Words like “autocratic” and “high-handed” reflected the frustration felt among Goleta’s city councilmembers over the library in their town being managed by the City of Santa Barbara. Receiving without forewarning the news that Goleta’s retiring children’s librarian would not be replaced and that a money shortage would close the library on Mondays had been shocks that spurred into greater action the decade-long discussion in Goleta on breaking away from Santa Barbara’s library system.

Editor’s Note: Santa Barbara Library Director Jessica Cadiente clarified the decision not to hire a children’s librarian was Goleta’s. When the reserve was at $225,000, then-deputy city manager Kathleen Trepa asked her to hold off searching for a children’s librarian, whose salary would have halved the reserve fund.

Goleta staffers, councilmembers, and residents spent two hours at a Tuesday evening workshop discussing the financial implications for Goleta in terms of salaries — a good two-thirds of the library budget — memberships with library service providers, and the varying number of heads that could be counted under the county’s per capita payment. Finding out that Santa Barbara’s administration fee has added 9 percent to the amount paid for Goleta Library’s electricity bill did nothing to quell the council’s aggravation. Councilmember Michael Bennett stated that Santa Barbara wanted to recoup its administration fee in full now, and that the first “full recovery” percentage given by the city had been 34 percent, then moderated to 22 percent at a second meeting, with no explanation given for the change. Unanswered questions like that one was cited by several councilmembers as reasons to go it alone.

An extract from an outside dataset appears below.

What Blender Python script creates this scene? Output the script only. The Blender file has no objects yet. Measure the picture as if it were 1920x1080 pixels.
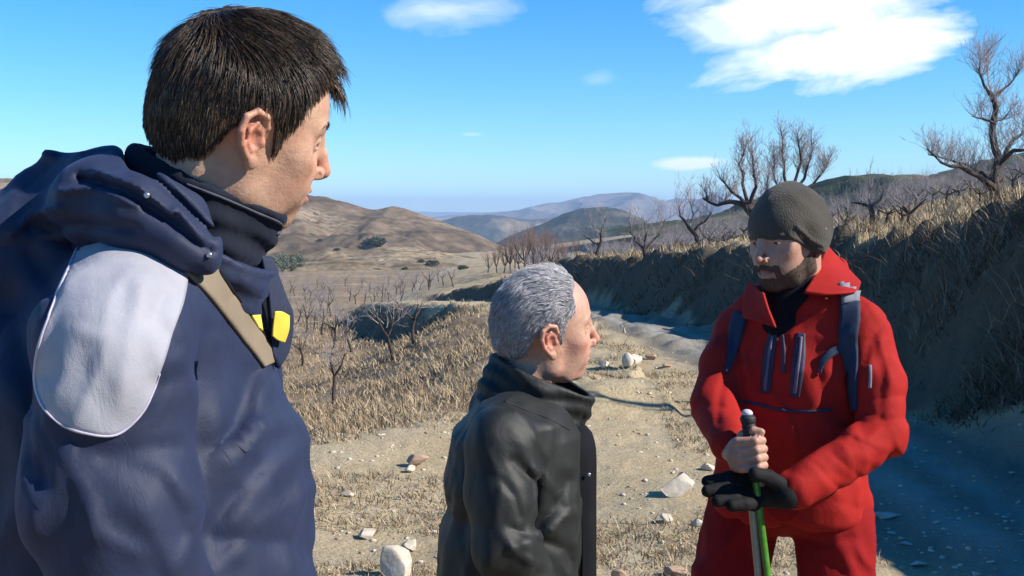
import bpy, math, random
import numpy as np
from mathutils import Vector, Matrix
R = math.radians
rng = np.random.default_rng(7)
random.seed(7)
scene = bpy.context.scene

# ---------------------------------------------------------------- camera
CAMZ = 1.65
FPX = 2059.0                      # focal length in pixels of a 1920 px wide frame
PITCH = math.atan(140 / FPX)      # horizon at row 400
cam_d = bpy.data.cameras.new('camera'); cam = bpy.data.objects.new('camera', cam_d)
scene.collection.objects.link(cam)
cam.location = (0, 0, CAMZ); cam.rotation_euler = (R(90) - PITCH, 0, 0)
cam_d.sensor_width = 36; cam_d.lens = 36 * FPX / 1920
cam_d.clip_start = 0.05; cam_d.clip_end = 30000
scene.camera = cam

# ---------------------------------------------------------------- light
SUN_EL = R(35); SUN_AZ = R(-17)   # azimuth measured from +x towards +y
sun_dir = Vector((math.cos(SUN_EL) * math.cos(SUN_AZ), math.cos(SUN_EL) * math.sin(SUN_AZ), math.sin(SUN_EL)))
sd = bpy.data.lights.new('sun', 'SUN'); sun = bpy.data.objects.new('sun', sd)
scene.collection.objects.link(sun)
sd.energy = 5.0; sd.angle = R(0.5); sd.color = (1.0, 0.93, 0.82)
sun.rotation_euler = sun_dir.to_track_quat('Z', 'Y').to_euler()

scene.view_settings.view_transform = 'Standard'
scene.view_settings.look = 'None'
scene.view_settings.gamma = 1
scene.view_settings.exposure = 0.76

def pixdir(px, py):
    """unit direction of a photograph pixel"""
    a = (px - 960) / FPX; b = (540 - py) / FPX
    d = Vector((a, math.cos(PITCH) + b * math.sin(PITCH), -math.sin(PITCH) + b * math.cos(PITCH)))
    return d.normalized()

def P(px, py, D):
    """world point on the ray of a photograph pixel at distance D along +y"""
    d = pixdir(px, py)
    return np.array([d.x * D / d.y, D, CAMZ + d.z * D / d.y])

def project(Q):
    """world points -> photograph pixels"""
    x = Q[..., 0]; y = Q[..., 1]; z = Q[..., 2] - CAMZ
    fw = y * math.cos(PITCH) - z * math.sin(PITCH)
    up = y * math.sin(PITCH) + z * math.cos(PITCH)
    fw = np.maximum(fw, 1e-3)
    return 960 + FPX * x / fw, 540 - FPX * up / fw

# world: Nishita sky with procedural clouds laid out by direction
world = bpy.data.worlds.new('World'); scene.world = world; world.use_nodes = True
nt = world.node_tree; nt.nodes.clear()
def N(nt, t, **kw):
    n = nt.nodes.new(t)
    for k, v in kw.items(): setattr(n, k, v)
    return n
def M_(nt, op, a, b=None, c=None, clamp=False):
    n = nt.nodes.new('ShaderNodeMath'); n.operation = op; n.use_clamp = clamp
    for i, v in enumerate((a, b, c)):
        if v is None: continue
        if isinstance(v, (int, float)): n.inputs[i].default_value = v
        else: nt.links.new(v, n.inputs[i])
    return n.outputs[0]
out = N(nt, 'ShaderNodeOutputWorld'); bg = N(nt, 'ShaderNodeBackground')
sky = N(nt, 'ShaderNodeTexSky', sky_type='NISHITA'); sky.sun_disc = False
sky.sun_elevation = SUN_EL; sky.sun_rotation = R(90) - SUN_AZ
sky.altitude = 1200; sky.air_density = 1.0; sky.dust_density = 0.0; sky.ozone_density = 4.0
hsv = N(nt, 'ShaderNodeHueSaturation'); hsv.inputs['Saturation'].default_value = 1.25
tint = N(nt, 'ShaderNodeMixRGB', blend_type='MULTIPLY'); tint.inputs[0].default_value = 1; tint.inputs[2].default_value = (.88, 1.06, 1.15, 1)
nt.links.new(sky.outputs[0], tint.inputs[1]); nt.links.new(tint.outputs[0], hsv.inputs['Color'])
tc = N(nt, 'ShaderNodeTexCoord'); sep = N(nt, 'ShaderNodeSeparateXYZ')
nt.links.new(tc.outputs['Generated'], sep.inputs[0])
az = M_(nt, 'ARCTAN2', sep.outputs[0], sep.outputs[1])
el = M_(nt, 'ARCSINE', sep.outputs[2])
def cloud(px, py, wx, wy, tilt, seed, sc, stretch, dens, soft):
    d = pixdir(px, py); a0 = math.atan2(d.x, d.y); e0 = math.asin(d.z)
    u = M_(nt, 'SUBTRACT', az, a0); v = M_(nt, 'SUBTRACT', el, e0)
    ct, st = math.cos(tilt), math.sin(tilt)
    u2 = M_(nt, 'ADD', M_(nt, 'MULTIPLY', u, ct), M_(nt, 'MULTIPLY', v, st))
    v2 = M_(nt, 'SUBTRACT', M_(nt, 'MULTIPLY', v, ct), M_(nt, 'MULTIPLY', u, st))
    comb = N(nt, 'ShaderNodeCombineXYZ')
    nt.links.new(M_(nt, 'MULTIPLY', u2, 1 / stretch), comb.inputs[0]); nt.links.new(v2, comb.inputs[1]); comb.inputs[2].default_value = seed
    nz = N(nt, 'ShaderNodeTexNoise'); nz.inputs['Scale'].default_value = sc; nz.inputs['Detail'].default_value = 7; nz.inputs['Roughness'].default_value = 0.6
    nz.inputs['Distortion'].default_value = 0.4
    nt.links.new(comb.outputs[0], nz.inputs['Vector'])
    ru = M_(nt, 'DIVIDE', u2, wx / FPX); rv = M_(nt, 'DIVIDE', v2, wy / FPX)
    r = M_(nt, 'SQRT', M_(nt, 'ADD', M_(nt, 'MULTIPLY', ru, ru), M_(nt, 'MULTIPLY', rv, rv)))
    f = M_(nt, 'SUBTRACT', 1.0, r)                      # 1 centre, 0 rim
    f = M_(nt, 'ADD', f, M_(nt, 'MULTIPLY', M_(nt, 'SUBTRACT', nz.outputs[0], 0.5), 2.3))
    return M_(nt, 'MULTIPLY', M_(nt, 'SMOOTH_MIN', M_(nt, 'MAXIMUM', M_(nt, 'DIVIDE', f, soft), 0.0), 1.0, 0.15), dens)
cl = None
for args in [(1500, 20, 260, 80, 0.02, 1.3, 16, 2.2, 1.0, 0.5), (1560, 100, 210, 62, 0.12, 7.1, 20, 2.4, 0.95, 0.45),
             (1380, 50, 140, 42, -0.15, 9.4, 22, 2.0, 0.7, 0.6), (1680, 75, 130, 30, 0.25, 3.7, 24, 2.4, 0.7, 0.6),
             (830, 20, 140, 44, 0.0, 4.2, 18, 2.0, 0.6, 0.9), (1305, 306, 80, 13, 0.03, 2.2, 30, 3.0, 0.8, 0.6),
             (884, 252, 26, 5, 0.0, 5.2, 40, 3.0, 0.3, 0.8), (1120, 150, 40, 16, 0.1, 6.6, 30, 2.0, 0.22, 1.0), (790, 381, 22, 17, 0.0, 8.8, 50, 1.2, 0.6, 0.9),
             (1690, -160, 500, 110, 0.1, 11.1, 12, 2.6, 0.9, 0.6), (-900, 60, 400, 70, 0.05, 13.3, 14, 2.6, 0.8, 0.7)]:
    c = cloud(*args)
    cl = c if cl is None else M_(nt, 'MAXIMUM', cl, c)
mix = N(nt, 'ShaderNodeMixRGB'); nt.links.new(cl, mix.inputs[0]); nt.links.new(hsv.outputs[0], mix.inputs[1])
mix.inputs[2].default_value = (7.6, 8.0, 8.3, 1)
nt.links.new(mix.outputs[0], bg.inputs[0]); bg.inputs[1].default_value = 0.1
nt.links.new(bg.outputs[0], out.inputs[0])

# ---------------------------------------------------------------- naming / linking helpers
col = scene.collection
def tag(o, label=None, cat=None, group=None, kind=None):
    if label: o['label'] = label
    if cat: o['category'] = cat
    if group: o['group'] = group
    if kind: o['kind'] = kind
    return o
def empty(name, loc, label, cat, group=None, rz=0):
    o = bpy.data.objects.new(name, None); col.objects.link(o)
    o.location = loc; o.rotation_euler = (0, 0, rz); o.empty_display_size = 0.1
    return tag(o, label, cat, group)
def mesh_obj(name, V, F, mat, parent=None, smooth=True, loc=None):
    """V Nx3, F a list of faces or an array (quads / tris)"""
    me = bpy.data.meshes.new(name)
    V = np.asarray(V, dtype=np.float64)
    if parent is not None and loc is None:
        V = V - np.array(parent_origin(parent))
    if isinstance(F, np.ndarray):
        nv = F.shape[1]
        me.vertices.add(len(V)); me.vertices.foreach_set('co', V.astype(np.float32).ravel())
        me.loops.add(F.size); me.loops.foreach_set('vertex_index', F.astype(np.int32).ravel())
        me.polygons.add(len(F)); me.polygons.foreach_set('loop_start', np.arange(0, F.size, nv, dtype=np.int32))
        me.update(calc_edges=True)
    else:
        me.from_pydata([tuple(v) for v in V], [], F)
    if smooth: me.polygons.foreach_set('use_smooth', np.ones(len(me.polygons), dtype=bool))
    me.update()
    if mat is not None: me.materials.append(mat)
    o = bpy.data.objects.new(name, me); col.objects.link(o)
    if parent is not None: o.parent = parent
    if loc is not None: o.location = loc
    return o
def parent_origin(p):
    q = np.zeros(3)
    while p is not None:
        q += np.array(p.location); p = p.parent
    return q

# ---------------------------------------------------------------- numpy value noise
def _h(i, j, k, s):
    n = (i * 374761393 + j * 668265263 + k * 2147483647 + s * 1274126177) & 0xffffffff
    n = ((n ^ (n >> 13)) * 1274126177) & 0xffffffff
    n = (n ^ (n >> 16))
    return (n & 0xffff) / 32767.5 - 1.0
def vnoise(Q, s=0):
    Q = np.asarray(Q, dtype=np.float64)
    I = np.floor(Q).astype(np.int64); f = Q - I; u = f * f * (3 - 2 * f)
    r = 0
    for a in (0, 1):
        wa = u[..., 0] if a else 1 - u[..., 0]
        for b in (0, 1):
            wb = u[..., 1] if b else 1 - u[..., 1]
            for c in (0, 1):
                wc = u[..., 2] if c else 1 - u[..., 2]
                r = r + wa * wb * wc * _h(I[..., 0] + a, I[..., 1] + b, I[..., 2] + c, s)
    return r
def fbm(Q, octv=4, s=0, g=0.5):
    r = 0; a = 1; q = np.asarray(Q, dtype=np.float64)
    for o in range(octv):
        r = r + a * vnoise(q, s + o); a *= g; q = q * 2.03 + 7.7
    return r
def xyz(x, y, z=0): return np.stack(np.broadcast_arrays(x, y, z), axis=-1).astype(float)
def sstep(a, b, x):
    t = np.clip((x - a) / (b - a), 0, 1); return t * t * (3 - 2 * t)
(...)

Goleta’s library must apply to the California State Library for membership and also wishes to remain in Black Gold, which distributes books in a tri-county region and provides data services for electronic books, movies, music, and other media. City Manager Michelle Greene explained that Black Gold’s executive director Maureen Theobald was concerned that Goleta explore all the financial implications of the decision and that its council was committed to spending general fund money every year to support the library.

Management Analyst Dana Grassi’s charts looked at general fund expenditures over the various per capita scenarios: amount per head paid by the county and the number of heads counted. They showed that management by Goleta would save money — mainly through not paying Santa Barbara’s administration fee, estimated to cost $234,000 for fiscal 2018-19. Goleta’s general fund payment for the library was estimated at $219,000. Were Goleta Library to stay with Santa Barbara, that would be above a half-million dollars within five years. Under Goleta management, absorbing costs into its own staff for such indirect expenses as attorneys, human resources, bill payments, and so on, the general fund amount stayed below $300,000. Grassi also showed a half-million-dollar reserve for Goleta Library.

Several participants brought up the consultant to be hired by Santa Barbara County to look at all the library issues. Some counseled that the answers were worth waiting for; others stated that since the report is expected next spring, its findings would be too late for Goleta’s purposes and not necessarily solve the city’s communication problems with Santa Barbara. “We’ll end up at the same place,” said Councilmember Roger Aceves. “Do we want to run and control our library? Or do we want to get an email that says we’re closed on Monday?”

Sending staff back to get the answers to more questions, the City Council will hear those answers and decide on what route to take at its evening meeting on August 15.